The United Nations has invited Professor Sir Hilary Beckles, vice-chancellor of The University of the West Indies (The UWI), to serve as an expert for its ‘Futures of Higher Education Project’.

Led by the UNESCO International Institute for Higher Education in Latin America and the Caribbean (UNESCO-IESALC), the project is intended to “generate innovative and visionary ideas about the purpose and functions of higher education”.

The invitation to Sir Hilary from Francesc Pedró, UNESCO-IESALC director, states, “you will have the opportunity to share your ideas and wisdom” while “stimulating creative and imaginative thinking and ideas about the futures of higher education from multiple and global perspectives.”

FIVE-MEMBER PANEL

The five-member panel of experts includes Professor Ronald Barnett from University College London; Professor Mpine Makoe, from University of South Africa; Professor Simon Marginson from University of Oxford and Professor Takyiwaa Manuh from University of Ghana.
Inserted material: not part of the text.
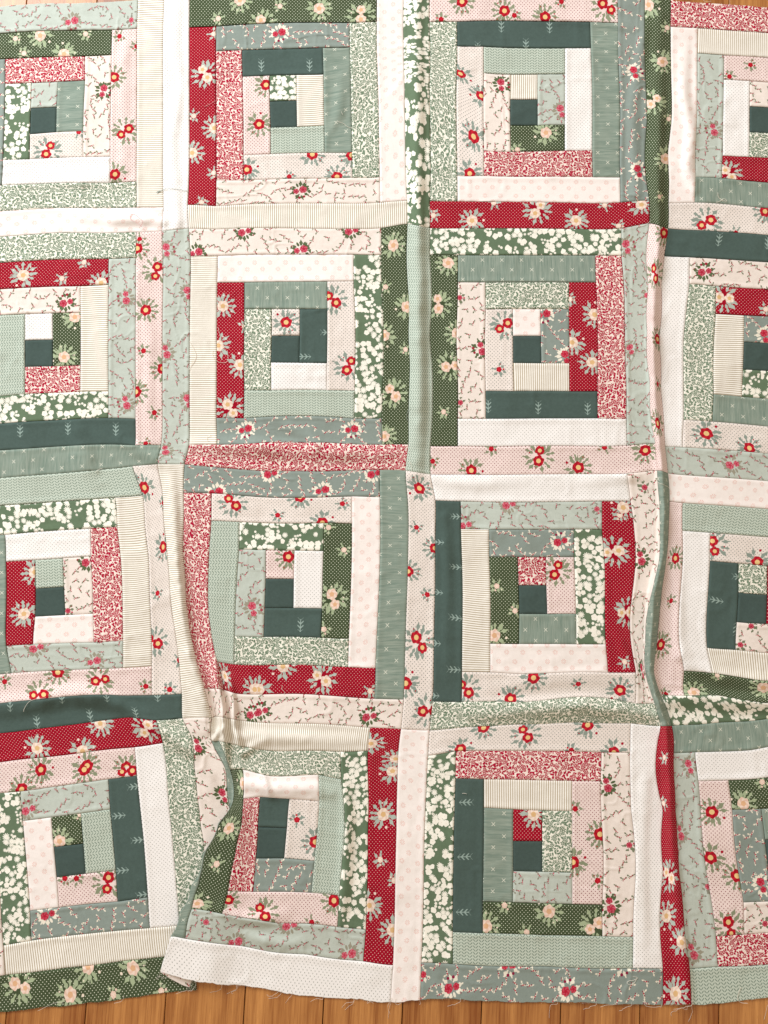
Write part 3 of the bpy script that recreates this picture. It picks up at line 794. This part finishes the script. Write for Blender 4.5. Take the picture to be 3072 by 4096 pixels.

The panel will provide relevant data and ideas to inform the UNESCO-IESALC Futures of Education Global Initiative and will provide much of the evidentiary basis for a report to be published in November 2021.

The aim is to envision the higher education landscape beyond 2030 and to shape world opinion about the 2050 horizon.

“The success of The UWI is the basis of this very special opportunity and is therefore a tribute to my colleagues who have been in the engine room doing what many have said is impossible… .”

Sir Hilary Beckles, vice chancellor of the University of the West Indies

Sir Hilary was also selected in 2017 to provide this visioning as president of the 48-member association, ‘Universities Caribbean’, and has conceptualised and implemented The UWI’s Triple ‘A’ Strategic Plan built
around pillars of ‘Access’, ‘Alignment’ and ‘Agility’.

The two-phased strategy emphasises firstly, the launch of a “reputation revolution” for The UWI, with a second phase to convert “reputation to revenue”.

It is considered one of the most visionary and transformative strategic plans in global higher education and is the basis of The UWI’s rocketing to the top of regional and global universities rankings.

Commenting on the invitation to shape the future of the global higher education landscape, Sir Hilary noted: “The success of The UWI is the basis of this very special opportunity and is therefore a tribute to my colleagues who have been in the engine room doing what many have said is impossible: building a global elite university in a region suffering from systemic economic decline to serve as a beacon of hope for our
people increasingly driven into a mentality of doubt with growing despair.”